## Data records
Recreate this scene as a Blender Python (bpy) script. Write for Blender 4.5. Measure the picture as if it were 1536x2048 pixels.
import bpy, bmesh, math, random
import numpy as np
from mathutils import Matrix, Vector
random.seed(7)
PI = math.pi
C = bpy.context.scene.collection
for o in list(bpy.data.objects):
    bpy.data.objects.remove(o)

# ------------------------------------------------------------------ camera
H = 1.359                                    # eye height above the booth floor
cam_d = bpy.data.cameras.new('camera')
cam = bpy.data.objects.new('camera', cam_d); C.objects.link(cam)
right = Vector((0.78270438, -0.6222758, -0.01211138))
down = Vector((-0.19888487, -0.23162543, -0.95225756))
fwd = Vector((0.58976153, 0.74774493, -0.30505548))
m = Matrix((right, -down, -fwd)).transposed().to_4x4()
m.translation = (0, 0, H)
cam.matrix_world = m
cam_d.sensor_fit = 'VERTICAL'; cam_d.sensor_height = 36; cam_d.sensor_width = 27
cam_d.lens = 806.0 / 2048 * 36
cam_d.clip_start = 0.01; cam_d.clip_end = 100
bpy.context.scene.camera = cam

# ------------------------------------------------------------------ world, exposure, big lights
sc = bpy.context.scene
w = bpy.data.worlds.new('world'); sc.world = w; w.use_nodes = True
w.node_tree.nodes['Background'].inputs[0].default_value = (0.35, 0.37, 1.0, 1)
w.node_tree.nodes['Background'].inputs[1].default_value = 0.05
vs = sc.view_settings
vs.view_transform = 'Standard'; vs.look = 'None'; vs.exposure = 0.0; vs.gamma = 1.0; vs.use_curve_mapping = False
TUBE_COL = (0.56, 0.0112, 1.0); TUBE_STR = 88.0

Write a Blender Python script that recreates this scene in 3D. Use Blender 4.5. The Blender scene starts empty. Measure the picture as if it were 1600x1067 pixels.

## Problem to solve
From the first line to the last, please quote the material above exactly.

## Solution to this problem
Recreate this scene as a Blender Python (bpy) script. Write for Blender 4.5. Measure the picture as if it were 1536x2048 pixels.
import bpy, bmesh, math, random
import numpy as np
from mathutils import Matrix, Vector
random.seed(7)
PI = math.pi
C = bpy.context.scene.collection
for o in list(bpy.data.objects):
    bpy.data.objects.remove(o)

# ------------------------------------------------------------------ camera
H = 1.359                                    # eye height above the booth floor
cam_d = bpy.data.cameras.new('camera')
cam = bpy.data.objects.new('camera', cam_d); C.objects.link(cam)
right = Vector((0.78270438, -0.6222758, -0.01211138))
down = Vector((-0.19888487, -0.23162543, -0.95225756))
fwd = Vector((0.58976153, 0.74774493, -0.30505548))
m = Matrix((right, -down, -fwd)).transposed().to_4x4()
m.translation = (0, 0, H)
cam.matrix_world = m
cam_d.sensor_fit = 'VERTICAL'; cam_d.sensor_height = 36; cam_d.sensor_width = 27
cam_d.lens = 806.0 / 2048 * 36
cam_d.clip_start = 0.01; cam_d.clip_end = 100
bpy.context.scene.camera = cam

# ------------------------------------------------------------------ world, exposure, big lights
sc = bpy.context.scene
w = bpy.data.worlds.new('world'); sc.world = w; w.use_nodes = True
w.node_tree.nodes['Background'].inputs[0].default_value = (0.35, 0.37, 1.0, 1)
w.node_tree.nodes['Background'].inputs[1].default_value = 0.05
vs = sc.view_settings
vs.view_transform = 'Standard'; vs.look = 'None'; vs.exposure = 0.0; vs.gamma = 1.0; vs.use_curve_mapping = False
TUBE_COL = (0.56, 0.0112, 1.0); TUBE_STR = 88.0

Write a Blender Python script that recreates this scene in 3D. Use Blender 4.5. The Blender scene starts empty. Measure the picture as if it were 1600x1067 pixels.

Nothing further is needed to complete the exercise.